Schori, meanwhile, has made it clear that any vote to split from the Church would mean that new leadership would be found and the Episcopal Church would continue to have its own diocese in San Joaquin.
She said, "The Episcopal Church will continue in the Diocese of San Joaquin, albeit with new leadership," reports AP.
One of the co-founders of Remain Episcopal, a group which campaigned against splitting in San Joaquin said she was "very disappointed".
Nancy Key, who is a member of Holy Family Episcopal Church in Fresno said, "This has been threatening to split our diocese apart for a long time. We feel like what we want to do is follow Christ, who included all, and used all of us for his ministry. And that didn't happen today," according to AP.
Around 55 out of 7,000 Episcopal parishes have already split from the national Church in recent years, some of which have become affiliated with other Anglican provinces who share their conservative views, particularly those of the Global South movement in Africa, Asia and South America.
For a diocese to split from the Episcopal Church, two votes a year apart are required.

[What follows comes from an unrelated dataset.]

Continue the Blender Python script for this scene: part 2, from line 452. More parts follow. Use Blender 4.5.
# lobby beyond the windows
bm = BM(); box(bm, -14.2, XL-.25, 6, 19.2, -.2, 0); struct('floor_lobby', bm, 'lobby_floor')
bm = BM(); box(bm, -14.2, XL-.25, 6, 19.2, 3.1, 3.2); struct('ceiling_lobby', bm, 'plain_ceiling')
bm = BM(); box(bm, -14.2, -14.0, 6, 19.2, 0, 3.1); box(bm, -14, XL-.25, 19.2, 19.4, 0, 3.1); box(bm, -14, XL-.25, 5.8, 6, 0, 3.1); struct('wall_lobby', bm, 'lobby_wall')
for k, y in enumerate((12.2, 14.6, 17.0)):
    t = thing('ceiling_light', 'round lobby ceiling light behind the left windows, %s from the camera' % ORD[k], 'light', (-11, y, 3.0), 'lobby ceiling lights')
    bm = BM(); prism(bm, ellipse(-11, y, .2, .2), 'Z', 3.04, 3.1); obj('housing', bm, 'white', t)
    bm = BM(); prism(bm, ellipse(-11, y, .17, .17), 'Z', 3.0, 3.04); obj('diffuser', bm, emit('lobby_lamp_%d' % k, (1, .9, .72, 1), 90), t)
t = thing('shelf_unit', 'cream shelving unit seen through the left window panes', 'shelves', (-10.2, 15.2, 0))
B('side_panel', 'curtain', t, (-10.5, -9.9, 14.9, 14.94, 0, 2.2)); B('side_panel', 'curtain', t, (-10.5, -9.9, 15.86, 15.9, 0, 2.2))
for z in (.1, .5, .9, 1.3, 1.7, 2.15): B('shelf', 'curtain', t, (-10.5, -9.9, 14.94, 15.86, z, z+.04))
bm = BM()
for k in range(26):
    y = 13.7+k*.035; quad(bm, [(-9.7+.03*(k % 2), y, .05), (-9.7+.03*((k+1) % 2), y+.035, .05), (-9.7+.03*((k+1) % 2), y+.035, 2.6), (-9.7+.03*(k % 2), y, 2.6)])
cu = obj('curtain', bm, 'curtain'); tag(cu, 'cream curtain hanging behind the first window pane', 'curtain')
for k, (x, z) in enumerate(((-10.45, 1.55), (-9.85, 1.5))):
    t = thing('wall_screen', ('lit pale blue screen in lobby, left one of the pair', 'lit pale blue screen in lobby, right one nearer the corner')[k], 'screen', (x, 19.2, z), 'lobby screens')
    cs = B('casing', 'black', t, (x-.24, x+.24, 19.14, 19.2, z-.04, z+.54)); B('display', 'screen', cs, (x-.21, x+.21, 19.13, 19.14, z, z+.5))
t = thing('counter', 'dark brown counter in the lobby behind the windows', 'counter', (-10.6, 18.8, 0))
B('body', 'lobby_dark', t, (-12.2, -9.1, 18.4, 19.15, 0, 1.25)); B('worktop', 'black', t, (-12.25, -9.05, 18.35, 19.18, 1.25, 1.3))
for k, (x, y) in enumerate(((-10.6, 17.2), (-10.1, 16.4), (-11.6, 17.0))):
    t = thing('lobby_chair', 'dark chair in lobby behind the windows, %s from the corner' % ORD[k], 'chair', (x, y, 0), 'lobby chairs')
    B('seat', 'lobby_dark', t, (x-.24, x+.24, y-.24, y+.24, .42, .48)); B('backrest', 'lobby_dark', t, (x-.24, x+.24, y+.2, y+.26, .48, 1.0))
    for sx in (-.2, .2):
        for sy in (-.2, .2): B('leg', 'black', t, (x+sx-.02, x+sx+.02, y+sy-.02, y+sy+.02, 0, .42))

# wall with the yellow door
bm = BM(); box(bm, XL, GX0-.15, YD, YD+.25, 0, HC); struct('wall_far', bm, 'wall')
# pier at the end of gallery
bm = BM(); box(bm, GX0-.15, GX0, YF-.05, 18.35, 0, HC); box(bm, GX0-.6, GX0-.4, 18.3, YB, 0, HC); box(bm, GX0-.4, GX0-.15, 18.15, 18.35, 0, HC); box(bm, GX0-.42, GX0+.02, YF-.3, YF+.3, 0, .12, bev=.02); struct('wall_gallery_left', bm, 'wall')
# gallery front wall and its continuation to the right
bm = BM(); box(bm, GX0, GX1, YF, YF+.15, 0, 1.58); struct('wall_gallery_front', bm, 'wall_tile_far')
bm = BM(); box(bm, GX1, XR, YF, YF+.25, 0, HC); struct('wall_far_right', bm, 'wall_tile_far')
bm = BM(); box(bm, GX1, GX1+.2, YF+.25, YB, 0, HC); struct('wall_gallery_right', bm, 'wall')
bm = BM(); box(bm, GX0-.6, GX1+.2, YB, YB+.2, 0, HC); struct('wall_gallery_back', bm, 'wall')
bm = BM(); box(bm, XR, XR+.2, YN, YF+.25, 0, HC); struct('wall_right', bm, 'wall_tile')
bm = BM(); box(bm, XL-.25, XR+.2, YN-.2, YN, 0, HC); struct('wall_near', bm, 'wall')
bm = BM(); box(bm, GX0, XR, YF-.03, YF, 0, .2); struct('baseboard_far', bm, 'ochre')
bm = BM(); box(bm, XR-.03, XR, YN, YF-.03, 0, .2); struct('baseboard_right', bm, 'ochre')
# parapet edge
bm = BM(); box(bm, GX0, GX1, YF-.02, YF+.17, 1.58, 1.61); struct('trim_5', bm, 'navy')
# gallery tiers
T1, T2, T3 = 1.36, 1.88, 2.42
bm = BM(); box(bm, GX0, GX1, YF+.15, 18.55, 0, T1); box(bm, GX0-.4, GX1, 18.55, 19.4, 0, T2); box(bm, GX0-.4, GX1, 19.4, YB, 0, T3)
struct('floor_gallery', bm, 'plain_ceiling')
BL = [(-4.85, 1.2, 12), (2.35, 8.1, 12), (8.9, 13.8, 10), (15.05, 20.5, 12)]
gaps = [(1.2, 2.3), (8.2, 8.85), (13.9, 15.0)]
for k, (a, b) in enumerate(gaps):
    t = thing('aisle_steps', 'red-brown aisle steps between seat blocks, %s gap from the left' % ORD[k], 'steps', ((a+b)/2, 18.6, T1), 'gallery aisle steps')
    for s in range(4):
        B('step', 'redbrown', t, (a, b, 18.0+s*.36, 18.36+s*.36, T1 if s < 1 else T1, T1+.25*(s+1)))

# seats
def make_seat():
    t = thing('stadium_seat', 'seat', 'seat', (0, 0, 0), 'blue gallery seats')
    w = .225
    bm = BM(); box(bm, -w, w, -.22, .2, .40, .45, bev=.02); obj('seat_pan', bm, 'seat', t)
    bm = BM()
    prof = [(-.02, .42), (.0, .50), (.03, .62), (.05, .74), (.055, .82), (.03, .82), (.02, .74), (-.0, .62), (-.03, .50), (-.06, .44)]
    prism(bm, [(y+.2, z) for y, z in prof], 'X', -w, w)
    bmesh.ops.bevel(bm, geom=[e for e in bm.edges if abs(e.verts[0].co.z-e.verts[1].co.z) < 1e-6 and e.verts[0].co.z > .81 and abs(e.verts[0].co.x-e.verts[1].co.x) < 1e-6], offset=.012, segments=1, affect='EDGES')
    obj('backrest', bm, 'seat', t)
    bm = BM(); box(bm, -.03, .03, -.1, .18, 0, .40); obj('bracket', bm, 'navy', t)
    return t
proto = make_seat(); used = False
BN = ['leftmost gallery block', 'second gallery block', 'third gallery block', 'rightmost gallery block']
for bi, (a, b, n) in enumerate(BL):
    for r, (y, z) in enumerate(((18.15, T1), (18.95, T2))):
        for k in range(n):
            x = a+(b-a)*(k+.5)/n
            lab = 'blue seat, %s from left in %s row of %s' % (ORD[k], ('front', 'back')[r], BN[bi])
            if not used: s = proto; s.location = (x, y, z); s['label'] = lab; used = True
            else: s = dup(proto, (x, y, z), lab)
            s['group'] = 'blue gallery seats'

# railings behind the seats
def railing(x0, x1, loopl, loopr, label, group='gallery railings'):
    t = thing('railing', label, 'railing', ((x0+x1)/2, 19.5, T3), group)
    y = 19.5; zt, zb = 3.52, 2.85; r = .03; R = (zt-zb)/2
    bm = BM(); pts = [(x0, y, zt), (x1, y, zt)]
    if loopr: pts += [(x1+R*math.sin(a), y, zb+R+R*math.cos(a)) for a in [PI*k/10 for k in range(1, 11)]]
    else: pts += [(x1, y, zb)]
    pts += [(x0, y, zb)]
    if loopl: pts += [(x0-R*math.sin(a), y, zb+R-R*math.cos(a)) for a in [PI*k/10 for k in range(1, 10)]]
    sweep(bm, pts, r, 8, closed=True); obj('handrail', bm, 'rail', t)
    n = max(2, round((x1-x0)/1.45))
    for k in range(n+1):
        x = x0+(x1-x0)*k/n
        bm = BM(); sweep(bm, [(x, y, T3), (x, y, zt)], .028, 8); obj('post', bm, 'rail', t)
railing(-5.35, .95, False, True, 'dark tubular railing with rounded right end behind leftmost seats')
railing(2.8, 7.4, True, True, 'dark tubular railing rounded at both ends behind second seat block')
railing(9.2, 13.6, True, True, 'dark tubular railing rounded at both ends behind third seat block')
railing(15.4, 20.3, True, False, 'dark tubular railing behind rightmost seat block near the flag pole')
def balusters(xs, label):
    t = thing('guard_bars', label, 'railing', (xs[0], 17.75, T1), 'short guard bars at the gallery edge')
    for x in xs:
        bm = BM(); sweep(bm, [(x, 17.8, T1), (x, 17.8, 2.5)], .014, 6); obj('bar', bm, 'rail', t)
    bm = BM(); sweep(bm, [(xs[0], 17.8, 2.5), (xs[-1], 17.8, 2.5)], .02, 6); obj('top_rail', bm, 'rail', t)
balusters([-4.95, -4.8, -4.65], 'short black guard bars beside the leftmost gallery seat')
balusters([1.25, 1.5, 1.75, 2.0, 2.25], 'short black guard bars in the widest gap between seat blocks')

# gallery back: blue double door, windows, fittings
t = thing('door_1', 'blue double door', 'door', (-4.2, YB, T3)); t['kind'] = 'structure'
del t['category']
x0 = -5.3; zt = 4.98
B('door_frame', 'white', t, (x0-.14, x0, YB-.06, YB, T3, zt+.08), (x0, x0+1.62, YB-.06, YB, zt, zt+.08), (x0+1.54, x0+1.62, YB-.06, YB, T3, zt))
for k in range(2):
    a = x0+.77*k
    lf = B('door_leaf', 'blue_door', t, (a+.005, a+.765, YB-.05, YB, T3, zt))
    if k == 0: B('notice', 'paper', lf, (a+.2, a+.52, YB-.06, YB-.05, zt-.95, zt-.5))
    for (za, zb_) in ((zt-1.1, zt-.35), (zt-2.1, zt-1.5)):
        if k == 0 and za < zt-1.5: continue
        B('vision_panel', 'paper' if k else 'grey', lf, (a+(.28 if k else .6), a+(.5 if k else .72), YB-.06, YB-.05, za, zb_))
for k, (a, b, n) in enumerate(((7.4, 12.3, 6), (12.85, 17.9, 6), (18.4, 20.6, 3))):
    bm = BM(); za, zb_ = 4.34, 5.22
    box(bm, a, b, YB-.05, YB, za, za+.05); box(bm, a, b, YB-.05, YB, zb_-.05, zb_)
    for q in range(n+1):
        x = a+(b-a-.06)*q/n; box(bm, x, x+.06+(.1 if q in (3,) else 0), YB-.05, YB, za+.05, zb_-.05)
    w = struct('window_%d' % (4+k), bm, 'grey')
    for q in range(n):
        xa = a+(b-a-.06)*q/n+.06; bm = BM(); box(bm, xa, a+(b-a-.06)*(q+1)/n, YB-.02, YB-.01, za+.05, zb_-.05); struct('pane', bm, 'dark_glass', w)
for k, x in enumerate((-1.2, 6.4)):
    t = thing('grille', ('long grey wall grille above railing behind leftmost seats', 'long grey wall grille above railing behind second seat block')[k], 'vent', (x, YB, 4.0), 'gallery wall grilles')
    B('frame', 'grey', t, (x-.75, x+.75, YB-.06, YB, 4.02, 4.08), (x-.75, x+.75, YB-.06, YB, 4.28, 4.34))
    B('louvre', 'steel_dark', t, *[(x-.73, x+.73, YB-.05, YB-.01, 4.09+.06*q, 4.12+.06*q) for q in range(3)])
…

The Dioceses of Fort Worth, Quincy and Pittsburgh have already voted once to split. Another vote next year could see them split finally as San Joaquin has done.
Speaking at the convention at which the vote took place, Bishop Schofield said the vote was "all about freedom", reports AP.
He said, "It is about freedom to remain who we are in Christ. It is freedom to honour the authority of Scripture. It is freedom to worship with the Prayer Book we know and freedom from innovations and services that are contrary to the Word of God."